Monday, October 24, 2011

a method of operation

I have had enough with feeling this way. With my lazy, unfocused lifestyle and this inexplicable melancholy. The lack of writing anything real. The lack of creative ambition. The desire to lie in bed all day, every day, which doesn't seem to ever lift.

Here is the new method of operation, to be practiced every day upon waking at a reasonable hour:

1. Read something. Anything, for any period of time.
2. Take the darling puppy for a walk, and during this time, think. About what I've read, or what kinds of things I want to write and how I'll write them.
3. Write something. Anything, for any period of time.

And then, of course, I'll do some actual work for pay and continue doing all of the necessary things, like showering and buying groceries and contributing to society.

Thursday, October 6, 2011

Lost Child

When I was very young, I lost my mother
at the mall. One minute we were together
in the dollar store; the next I was standing
at the store's entrance, crying
next to a stand of cheap sunglasses.

I am no longer a child. I have adult things
like a mortgage and a career and a husband.
But still I flounder, searching up and down
the aisles of a place too big for me to know,
finding nothing. Giving up.

Going back to the start and hoping to be found.

Saturday, October 1, 2011

the first saturday in october

This morning I rode my bicycle to the market and came back with a very full basket of ingredients for stew, wine made from Alberta Saskatoon berries, a tall and leafy sage plant, and a bag of the smallest, most beautiful pears I've ever seen.

And now I'll do a few good hours of real work.

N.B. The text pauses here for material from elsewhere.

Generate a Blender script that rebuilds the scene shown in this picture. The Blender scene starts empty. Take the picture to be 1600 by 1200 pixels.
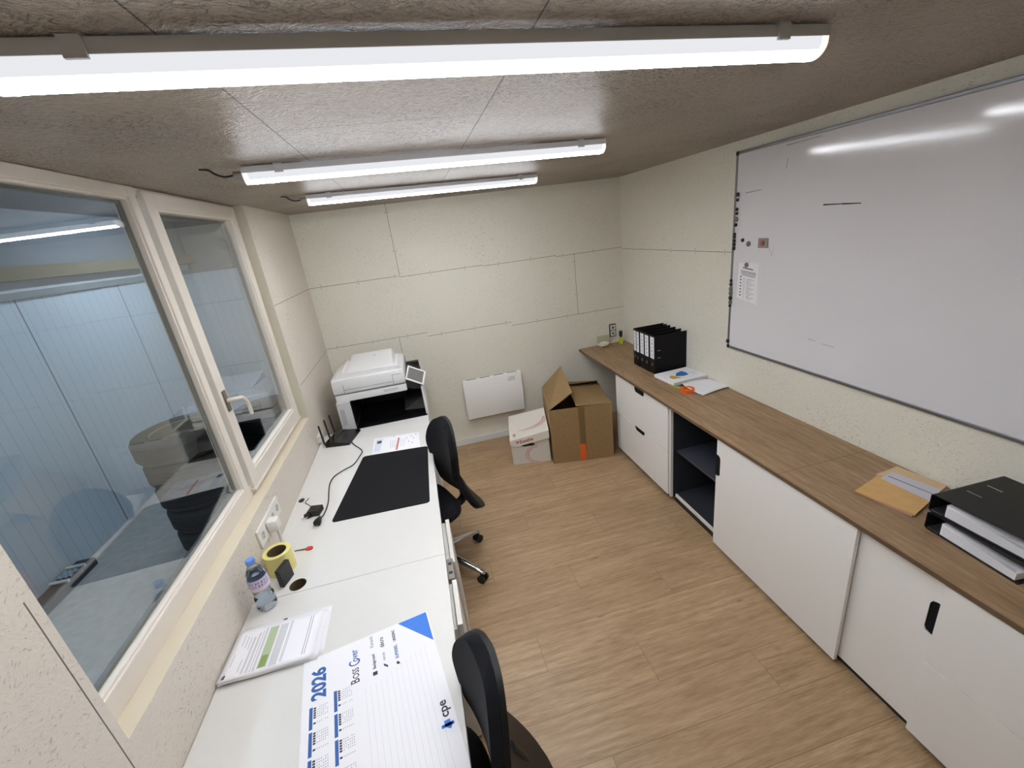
import bpy, bmesh, math, random
from math import sin, cos, pi, radians as R
from mathutils import Vector, Matrix
random.seed(7)
S = bpy.context.scene
COL = S.collection

# ------------------------------------------------------------------ camera
W, H, DZ = 2.8695, 2.3308, 0.74          # room width, ceiling height, desk height
CZ = 0.7834                              # counter height
DD = 0.7798                              # desk depth
yaw, pit, rol = 0.18532, -0.34726, -0.1306
fwd = Vector((sin(yaw)*cos(pit), cos(yaw)*cos(pit), sin(pit)))
rt = Vector((cos(yaw), -sin(yaw), 0)); up = rt.cross(fwd)
r2 = cos(rol)*rt + sin(rol)*up; u2 = -sin(rol)*rt + cos(rol)*up
cam = bpy.data.objects.new('camera', bpy.data.cameras.new('camera')); COL.objects.link(cam)
m = Matrix((r2, u2, -fwd)).transposed().to_4x4(); m.translation = Vector((0.87846, -3.98992, 2.01947))
cam.matrix_world = m
cam.data.sensor_fit = 'HORIZONTAL'; cam.data.sensor_width = 36; cam.data.lens = 669.689/1600*36
cam.data.clip_start = 0.02
S.camera = cam
# ------------------------------------------------------------------ world and exposure
S.view_settings.view_transform = 'Standard'; S.view_settings.look = 'None'
S.view_settings.gamma = 1; S.view_settings.use_curve_mapping = False
S.view_settings.exposure = 0.20
wd = bpy.data.worlds.new('world'); S.world = wd; wd.use_nodes = True
wd.node_tree.nodes['Background'].inputs[0].default_value = (0.6, 0.7, 0.85, 1)
wd.node_tree.nodes['Background'].inputs[1].default_value = 0.02
LAMP_E = 75.0          # emission of the office tubes
GARAGE_FILL_E = 36.0        # emission of the lamps added to light the garage

# ------------------------------------------------------------------ node helpers
def srgb(r, g, b):
    f = lambda c: (c/255/12.92) if c/255 <= .04045 else ((c/255+.055)/1.055)**2.4
    return (f(r), f(g), f(b), 1)

class X:
    """tiny wrapper so that node maths can be written as expressions"""
    def __init__(s, nt, v): s.nt, s.v = nt, v
    def _m(s, op, *a):
        n = s.nt.nodes.new('ShaderNodeMath'); n.operation = op
        for i, q in enumerate((s,)+a):
            q = q.v if isinstance(q, X) else q
            if isinstance(q, (int, float)): n.inputs[i].default_value = q
            else: s.nt.links.new(q, n.inputs[i])
        return X(s.nt, n.outputs[0])
    def __add__(s, o): return s._m('ADD', o)
    def __sub__(s, o): return s._m('SUBTRACT', o)
    def __mul__(s, o): return s._m('MULTIPLY', o)
    def __lt__(s, o): return s._m('LESS_THAN', o)
    def __gt__(s, o): return s._m('GREATER_THAN', o)
    def abs(s): return s._m('ABSOLUTE')
    def max(s, o): return s._m('MAXIMUM', o)
    def floor(s): return s._m('FLOOR')
    def mod(s, o): return s._m('FLOORED_MODULO', o)
    def hyp(s, o): return (s*s+o*o)._m('SQRT')

def mat(name, col=(.8, .8, .8, 1), rough=.5, metal=0., **kw):
    m = bpy.data.materials.new(name); m.use_nodes = True
    b = m.node_tree.nodes['Principled BSDF']
    b.inputs['Base Color'].default_value = col
    b.inputs['Roughness'].default_value = rough
    b.inputs['Metallic'].default_value = metal
    for k, v in kw.items(): b.inputs[k.replace('_', ' ')].default_value = v
    return m

def P(m): return m.node_tree.nodes['Principled BSDF']
def pos(nt):
    g = nt.nodes.new('ShaderNodeNewGeometry'); s = nt.nodes.new('ShaderNodeSeparateXYZ')
    nt.links.new(g.outputs['Position'], s.inputs[0])
    return g.outputs['Position'], [X(nt, s.outputs[i]) for i in range(3)]
def noise(nt, vec, scale, detail=2, rough=.5, dim='3D'):
    n = nt.nodes.new('ShaderNodeTexNoise'); n.inputs['Scale'].default_value = scale
    n.inputs['Detail'].default_value = detail; n.inputs['Roughness'].default_value = rough
    if vec is not None: nt.links.new(vec, n.inputs['Vector'])
    return n.outputs[0]
def mapping(nt, vec, scale=(1, 1, 1), rot=(0, 0, 0), loc=(0, 0, 0)):
    n = nt.nodes.new('ShaderNodeMapping'); nt.links.new(vec, n.inputs[0])
    n.inputs['Scale'].default_value = scale; n.inputs['Rotation'].default_value = rot; n.inputs['Location'].default_value = loc
    return n.outputs[0]
def ramp(nt, fac, stops):
    n = nt.nodes.new('ShaderNodeValToRGB'); nt.links.new(fac.v if isinstance(fac, X) else fac, n.inputs[0])
    e = n.color_ramp.elements
    while len(e) < len(stops): e.new(.5)
    for el, (p_, c) in zip(e, stops): el.position = p_; el.color = c if len(c) == 4 else (*c, 1)
    return n.outputs[0]
def mix(nt, fac, a, b):
    n = nt.nodes.new('ShaderNodeMix'); n.data_type = 'RGBA'
    for q, i in ((fac, 0), (a, 6), (b, 7)):
        q = q.v if isinstance(q, X) else q
        if isinstance(q, (int, float, tuple)): n.inputs[i].default_value = q
        else: nt.links.new(q, n.inputs[i])
    return n.outputs[2]
def bump(nt, h, strength, dist, bsdf):
    n = nt.nodes.new('ShaderNodeBump'); n.inputs['Strength'].default_value = strength; n.inputs['Distance'].default_value = dist
    nt.links.new(h.v if isinstance(h, X) else h, n.inputs['Height']); nt.links.new(n.outputs[0], bsdf.inputs['Normal'])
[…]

I've got video contests to administer and an e-newsletter to write and a host of social media (not mine personally, a client's) to update with clever and upbeat remarks about autumn and registration deadlines.

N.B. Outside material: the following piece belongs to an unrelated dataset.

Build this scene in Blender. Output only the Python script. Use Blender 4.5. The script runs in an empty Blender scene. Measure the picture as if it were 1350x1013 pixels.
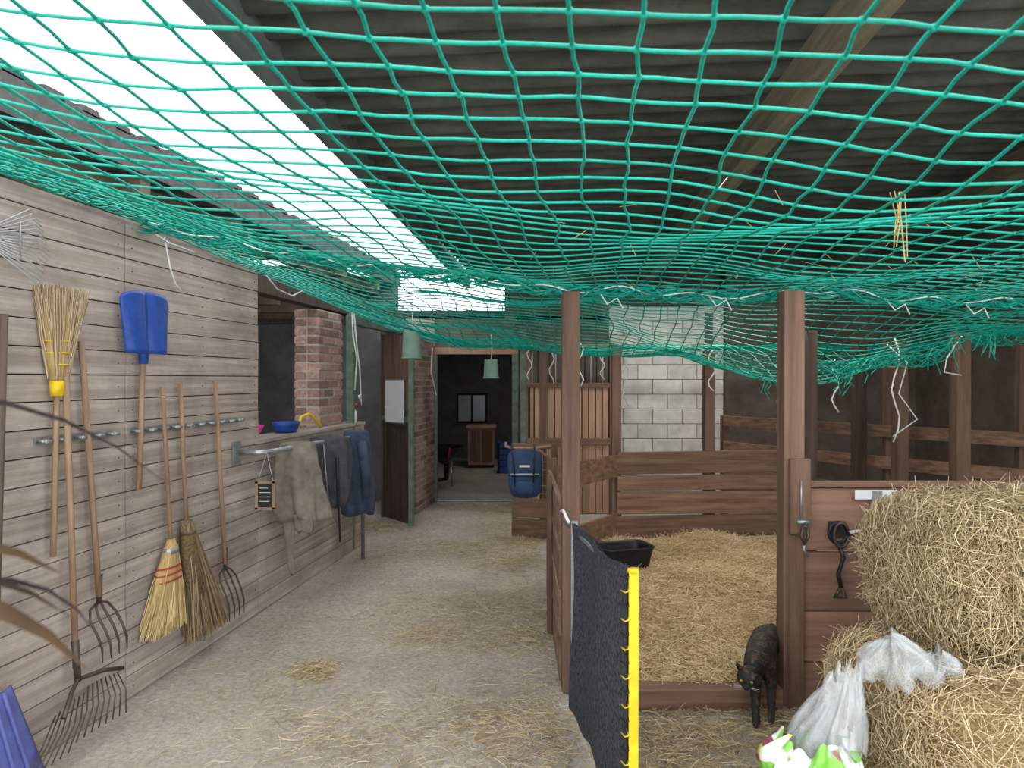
import bpy, math, random
import numpy as np
from mathutils import Vector, noise, Matrix
random.seed(7); rng=np.random.default_rng(7)
S=bpy.context.scene
# ---------------------------------------------------------------- materials
def ramp(nt,cols):
    r=nt.nodes.new('ShaderNodeValToRGB'); e=r.color_ramp.elements
    while len(e)<len(cols): e.new(0.5)
    for i,(p,c) in enumerate(cols):
        e[i].position=p; e[i].color=(c[0],c[1],c[2],1)
    return r
def mat(name,c1,c2=None,scale=(6,6,6),rough=.8,bump=.15,island=0.0,metal=0,detail=6,spec=.3,alpha=1,lo=.3,hi=.7,trans=0,mid=None,stain=None):
    m=bpy.data.materials.new(name); m.use_nodes=True; nt=m.node_tree
    b=nt.nodes['Principled BSDF']; b.inputs['Roughness'].default_value=rough
    b.inputs['Metallic'].default_value=metal; b.inputs['Specular IOR Level'].default_value=spec
    b.inputs['Alpha'].default_value=alpha
    if trans: b.inputs['Transmission Weight'].default_value=trans
    c2=c2 or tuple(x*.7 for x in c1)
    tc=nt.nodes.new('ShaderNodeTexCoord'); mp=nt.nodes.new('ShaderNodeMapping')
    if isinstance(scale,(int,float)): scale=(scale,)*3
    mp.inputs['Scale'].default_value=scale
    nt.links.new(tc.outputs['Object'],mp.inputs['Vector'])
    n=nt.nodes.new('ShaderNodeTexNoise'); n.inputs['Scale'].default_value=1; n.inputs['Detail'].default_value=detail; n.inputs['Roughness'].default_value=.65
    nt.links.new(mp.outputs[0],n.inputs['Vector'])
    cols=[(lo,c2),(hi,c1)]
    if mid: cols=[(lo,c2),((lo+hi)/2,mid),(hi,c1)]
    r=ramp(nt,cols); nt.links.new(n.outputs['Fac'],r.inputs[0])
    out=r.outputs[0]
    if island:
        g=nt.nodes.new('ShaderNodeNewGeometry'); mr=nt.nodes.new('ShaderNodeMapRange')
        mr.inputs['To Min'].default_value=1-island; mr.inputs['To Max'].default_value=1+island
        nt.links.new(g.outputs['Random Per Island'],mr.inputs['Value'])
        h=nt.nodes.new('ShaderNodeVectorMath'); h.operation='SCALE'
        nt.links.new(out,h.inputs[0]); nt.links.new(mr.outputs[0],h.inputs['Scale']); out=h.outputs[0]
    if stain:
        m2=nt.nodes.new('ShaderNodeMapping'); m2.inputs['Scale'].default_value=stain; nt.links.new(tc.outputs['Object'],m2.inputs['Vector'])
        n2=nt.nodes.new('ShaderNodeTexNoise'); n2.inputs['Scale'].default_value=1; n2.inputs['Detail'].default_value=7; n2.inputs['Roughness'].default_value=.7; nt.links.new(m2.outputs[0],n2.inputs['Vector'])
        m3=nt.nodes.new('ShaderNodeMapRange'); m3.inputs['From Min'].default_value=.32; m3.inputs['From Max'].default_value=.68; m3.inputs['To Min'].default_value=.70; m3.inputs['To Max'].default_value=1.28; nt.links.new(n2.outputs['Fac'],m3.inputs['Value'])
        h=nt.nodes.new('ShaderNodeVectorMath'); h.operation='SCALE'; nt.links.new(out,h.inputs[0]); nt.links.new(m3.outputs[0],h.inputs['Scale']); out=h.outputs[0]
    nt.links.new(out,b.inputs['Base Color'])
    if bump:
        bp=nt.nodes.new('ShaderNodeBump'); bp.inputs['Strength'].default_value=bump; bp.inputs['Distance'].default_value=.02
        nt.links.new(n.outputs['Fac'],bp.inputs['Height']); nt.links.new(bp.outputs[0],b.inputs['Normal'])
    return m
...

I am resisting the urge to curl under blankets with ginger tea and All Creatures Great and Small (a charming and silly diversion).

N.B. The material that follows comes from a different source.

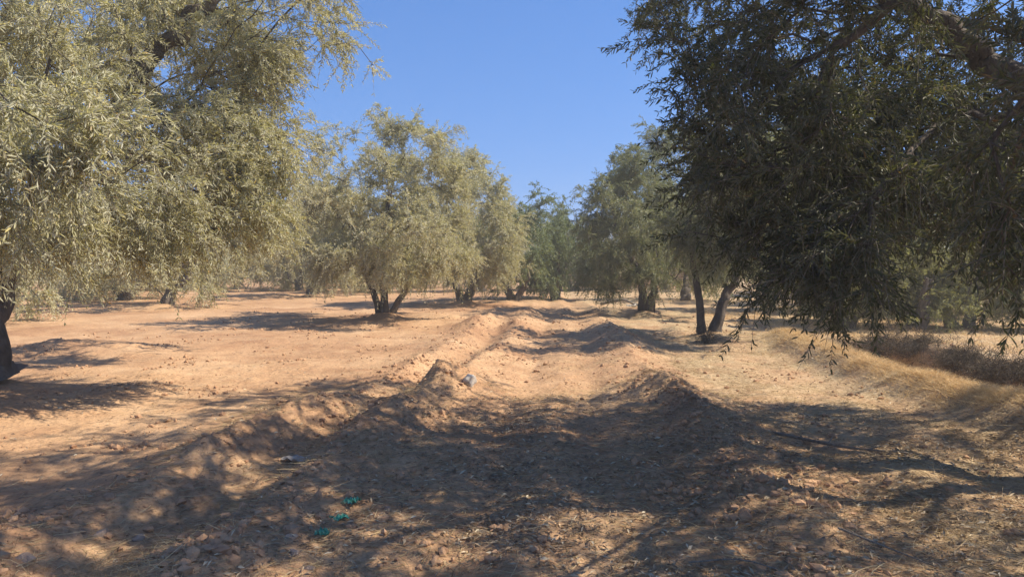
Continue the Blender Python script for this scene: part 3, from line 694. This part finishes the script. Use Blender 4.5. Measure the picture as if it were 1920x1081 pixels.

I will resist the urge to get bogged down by all of these feelings of heaviness I've been having.

And I've got cubed pork thawing on my counter to be made into my first stew (and I feel brave for making a stew my mother doesn't usually make). Hers was a staple of my childhood, something warm and thick and hearty to be eaten at Sunday night family dinners. My granddad would warm his slice of bread on the side of the stew pot, and I've copied him all these years. But this stew is just for my tiny, two-person family, and I feel like a change.